Outros que eu recomendo: Túmulo dos Vagalumes, Maison Ikkoku, Gurren Lagann, Michiko & Hatchin, Hibike! Euphonium (toda a franquia, incluindo Liz to Aoi Tori), Kanojo to Kanojo no Neko: Everything Flows (pensando agora, esse é um tipo de coming of age também, de um ponto de vista bastante peculiar), 91 Days, Shouwa Genroku Rakugo Shinjuu, Little Witch Academia (toda a franquia), Made in Abyss, Houseki no Kuni, Happy Sugar Life (esse é preciso sangue frio), Dororo (o recente, de 2019), Ghost in the Shell (toda a franquia, mas principalmente o filme de 1995), Spice and Wolf, Girls’ Last Tour, Rainbow Nisha, Tokyo Magnitude 8.0, Nichijou, Shirobako, Flip Flappers, Violet Evergarden, Glass Mask (o de 1984, não assisti o mais recente, não posso indicar, mas provavelmente é bom também), Nana, Ushio to Tora, Haifuri e qualquer filme do Satoshi Kon (Perfect Blue, Tokyo Godfathers, Millenium Actress, Paprika).
Ok, talvez eu tenha indicado animes demais? 😂 Um top 10 desses então (sem ordem específica):
Ping Pong, Sora yori mo Tooi Basho, Túmulo dos Vagalumes, Maison Ikkoku, Michiko & Hatchin, Kanojo to Kanojo no Neko: Everything Flows, Houseki no Kuni, Ghost in the Shell, Girls’ Last Tour e Nana.
Lucas Magalhães
Agradeço pela atenção e pelas indicações.

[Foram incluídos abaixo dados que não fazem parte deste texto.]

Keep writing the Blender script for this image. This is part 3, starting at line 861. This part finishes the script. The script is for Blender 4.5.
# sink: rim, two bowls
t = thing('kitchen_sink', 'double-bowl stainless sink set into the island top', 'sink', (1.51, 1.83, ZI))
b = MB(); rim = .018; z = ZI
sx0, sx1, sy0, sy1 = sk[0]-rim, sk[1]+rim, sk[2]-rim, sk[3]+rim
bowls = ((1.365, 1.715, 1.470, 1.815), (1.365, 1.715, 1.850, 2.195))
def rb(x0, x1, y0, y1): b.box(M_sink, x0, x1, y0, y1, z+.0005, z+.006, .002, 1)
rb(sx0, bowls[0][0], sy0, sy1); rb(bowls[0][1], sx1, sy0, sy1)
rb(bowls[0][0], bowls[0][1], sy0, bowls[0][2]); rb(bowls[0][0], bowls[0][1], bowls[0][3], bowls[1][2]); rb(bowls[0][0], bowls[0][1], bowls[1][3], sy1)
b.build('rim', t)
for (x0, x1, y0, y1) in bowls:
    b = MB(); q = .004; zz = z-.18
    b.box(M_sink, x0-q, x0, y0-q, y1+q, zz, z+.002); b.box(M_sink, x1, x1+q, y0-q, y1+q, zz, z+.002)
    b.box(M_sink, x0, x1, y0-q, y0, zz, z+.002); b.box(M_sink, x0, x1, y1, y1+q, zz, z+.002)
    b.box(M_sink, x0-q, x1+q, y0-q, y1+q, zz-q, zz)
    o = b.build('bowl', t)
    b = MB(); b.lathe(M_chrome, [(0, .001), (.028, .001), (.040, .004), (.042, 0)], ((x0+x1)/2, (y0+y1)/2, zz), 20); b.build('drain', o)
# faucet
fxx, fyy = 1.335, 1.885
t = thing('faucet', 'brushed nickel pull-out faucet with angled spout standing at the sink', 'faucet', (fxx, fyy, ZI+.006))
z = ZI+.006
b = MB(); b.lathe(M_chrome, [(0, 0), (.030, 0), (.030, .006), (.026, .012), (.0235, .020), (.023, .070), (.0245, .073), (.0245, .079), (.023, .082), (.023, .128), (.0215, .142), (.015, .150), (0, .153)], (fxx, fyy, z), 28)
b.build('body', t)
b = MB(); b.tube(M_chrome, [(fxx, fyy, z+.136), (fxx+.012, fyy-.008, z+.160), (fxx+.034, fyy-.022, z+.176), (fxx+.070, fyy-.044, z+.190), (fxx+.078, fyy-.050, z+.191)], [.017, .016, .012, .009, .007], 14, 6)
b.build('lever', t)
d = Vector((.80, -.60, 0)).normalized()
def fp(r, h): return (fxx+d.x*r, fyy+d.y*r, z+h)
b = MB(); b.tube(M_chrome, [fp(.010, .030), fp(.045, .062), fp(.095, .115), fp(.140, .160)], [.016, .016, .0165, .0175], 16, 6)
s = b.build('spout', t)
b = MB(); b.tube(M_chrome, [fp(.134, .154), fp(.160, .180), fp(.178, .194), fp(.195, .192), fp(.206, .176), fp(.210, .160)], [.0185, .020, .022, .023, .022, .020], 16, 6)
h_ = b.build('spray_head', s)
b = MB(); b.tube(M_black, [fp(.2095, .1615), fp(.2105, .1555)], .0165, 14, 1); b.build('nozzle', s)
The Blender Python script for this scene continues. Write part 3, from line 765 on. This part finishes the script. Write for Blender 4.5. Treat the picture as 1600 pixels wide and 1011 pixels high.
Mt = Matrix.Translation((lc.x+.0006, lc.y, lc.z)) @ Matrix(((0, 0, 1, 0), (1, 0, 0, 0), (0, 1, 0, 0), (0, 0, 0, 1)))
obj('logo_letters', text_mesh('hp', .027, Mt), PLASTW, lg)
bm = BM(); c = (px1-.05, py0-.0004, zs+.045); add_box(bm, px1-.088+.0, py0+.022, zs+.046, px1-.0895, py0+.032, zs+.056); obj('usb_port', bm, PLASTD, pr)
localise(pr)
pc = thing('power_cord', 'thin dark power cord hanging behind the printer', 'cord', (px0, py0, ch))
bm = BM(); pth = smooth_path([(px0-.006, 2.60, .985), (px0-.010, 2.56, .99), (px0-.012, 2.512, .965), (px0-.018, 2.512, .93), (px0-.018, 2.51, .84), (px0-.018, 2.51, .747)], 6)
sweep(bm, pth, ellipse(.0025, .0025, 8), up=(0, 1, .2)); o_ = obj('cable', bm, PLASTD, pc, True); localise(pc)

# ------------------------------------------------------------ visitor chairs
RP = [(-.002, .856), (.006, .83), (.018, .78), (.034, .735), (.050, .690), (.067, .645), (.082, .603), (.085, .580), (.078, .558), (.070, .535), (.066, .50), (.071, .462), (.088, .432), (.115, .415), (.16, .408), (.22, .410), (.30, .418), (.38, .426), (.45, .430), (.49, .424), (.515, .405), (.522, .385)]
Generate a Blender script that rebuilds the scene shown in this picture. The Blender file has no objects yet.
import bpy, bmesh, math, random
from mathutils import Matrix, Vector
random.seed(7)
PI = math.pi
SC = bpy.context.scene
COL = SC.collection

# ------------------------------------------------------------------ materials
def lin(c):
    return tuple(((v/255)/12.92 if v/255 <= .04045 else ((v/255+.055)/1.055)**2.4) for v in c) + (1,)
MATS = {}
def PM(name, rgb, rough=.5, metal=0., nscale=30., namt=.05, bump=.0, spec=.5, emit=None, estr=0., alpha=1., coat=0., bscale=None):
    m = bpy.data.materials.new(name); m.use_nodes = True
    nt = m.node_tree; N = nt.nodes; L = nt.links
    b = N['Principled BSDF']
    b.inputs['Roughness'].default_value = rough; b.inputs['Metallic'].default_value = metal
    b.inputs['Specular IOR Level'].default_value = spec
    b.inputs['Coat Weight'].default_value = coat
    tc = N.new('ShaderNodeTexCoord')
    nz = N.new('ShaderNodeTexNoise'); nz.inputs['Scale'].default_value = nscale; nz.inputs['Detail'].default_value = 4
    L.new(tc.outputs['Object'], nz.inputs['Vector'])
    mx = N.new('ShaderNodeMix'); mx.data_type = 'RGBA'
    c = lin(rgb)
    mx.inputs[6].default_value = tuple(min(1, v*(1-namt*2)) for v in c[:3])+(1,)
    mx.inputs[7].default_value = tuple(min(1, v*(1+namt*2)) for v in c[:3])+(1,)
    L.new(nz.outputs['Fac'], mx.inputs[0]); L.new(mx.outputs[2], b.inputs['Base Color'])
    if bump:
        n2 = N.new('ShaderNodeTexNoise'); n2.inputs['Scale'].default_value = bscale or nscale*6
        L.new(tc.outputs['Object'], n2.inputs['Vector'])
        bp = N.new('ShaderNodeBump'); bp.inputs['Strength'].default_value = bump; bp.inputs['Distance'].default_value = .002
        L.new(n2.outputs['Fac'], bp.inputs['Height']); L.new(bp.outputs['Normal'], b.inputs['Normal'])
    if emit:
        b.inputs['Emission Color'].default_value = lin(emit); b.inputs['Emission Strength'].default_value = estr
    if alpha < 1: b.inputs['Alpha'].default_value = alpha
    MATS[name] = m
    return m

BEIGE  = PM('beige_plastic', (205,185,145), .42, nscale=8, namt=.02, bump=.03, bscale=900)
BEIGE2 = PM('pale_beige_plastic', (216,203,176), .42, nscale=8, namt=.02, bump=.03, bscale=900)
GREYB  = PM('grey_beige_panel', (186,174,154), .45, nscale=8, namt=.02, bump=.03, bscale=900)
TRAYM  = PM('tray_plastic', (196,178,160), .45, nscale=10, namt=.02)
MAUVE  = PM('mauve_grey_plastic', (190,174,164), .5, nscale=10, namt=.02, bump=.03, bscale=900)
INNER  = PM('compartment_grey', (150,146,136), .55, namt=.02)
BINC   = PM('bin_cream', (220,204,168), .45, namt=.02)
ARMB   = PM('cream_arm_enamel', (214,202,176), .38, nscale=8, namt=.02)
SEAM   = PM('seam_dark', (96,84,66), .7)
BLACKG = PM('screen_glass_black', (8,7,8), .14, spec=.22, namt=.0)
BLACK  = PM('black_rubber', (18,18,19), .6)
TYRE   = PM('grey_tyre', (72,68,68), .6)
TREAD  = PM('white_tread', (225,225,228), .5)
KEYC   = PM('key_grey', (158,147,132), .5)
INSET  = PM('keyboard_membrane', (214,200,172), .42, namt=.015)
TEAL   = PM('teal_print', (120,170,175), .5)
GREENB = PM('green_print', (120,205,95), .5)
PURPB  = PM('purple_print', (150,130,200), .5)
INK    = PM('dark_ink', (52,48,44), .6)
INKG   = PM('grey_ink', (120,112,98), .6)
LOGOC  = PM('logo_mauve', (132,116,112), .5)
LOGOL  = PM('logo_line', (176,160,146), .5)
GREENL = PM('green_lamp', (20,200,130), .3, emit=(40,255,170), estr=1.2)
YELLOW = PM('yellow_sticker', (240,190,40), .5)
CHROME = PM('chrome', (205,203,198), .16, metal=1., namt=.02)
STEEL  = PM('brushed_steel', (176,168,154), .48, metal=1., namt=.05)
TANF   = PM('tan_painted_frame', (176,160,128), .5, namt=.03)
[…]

E não, animes bons nunca são demais. Principalmente hoje em dia que já não são tão abundantes assim. Agradeço a tudo. Começarei a ver alguns já nessa semana.
Fábio "Mexicano" Godoy
Eu que agradeço pela confiança 😊
Temos resenhas de alguns desses animes no blog, se quiser procurar depois.
Alexander
Fábio, gostei muito do seu texto, você conseguiu sintetizar o tema de forma magistral, que é essa busca por nós mesmos, que nessa quarentena eu experimentei bastante, e tô vivendo isso agora, por isso me identifiquei com os personagens. Eu quase nunca vejo séries, prefiro filmes, pois sintetiza melhor a história. Por isso esse é só o 3º anime que vejo (já assisti Death Note e Bakuman), procurei ele pelo episódio da maconha kk, mas o anime é muito mas que isso, ele me emocionou de uma forma que eu não esperava, assisti em menos de uma semana, e a estrutura de histórias que iniciam e terminam no mesmo episódio é fastástica, com eles conhecendo as pessoas na viagem e mostrando que tudo termina, tudo tem fim. Me identifiquei com isso também, pois estou preparando uma viagem de carro para o ano que vem, uma viagem interestadual com meus amigos. Enfim, esse anime eu vou guardar no coração, e fico feliz por encontrar alguém que gostou dele tanto quanto eu, obrigado por essa oportunidade de fazer esse comentário Fábio, te desejo todo sucesso!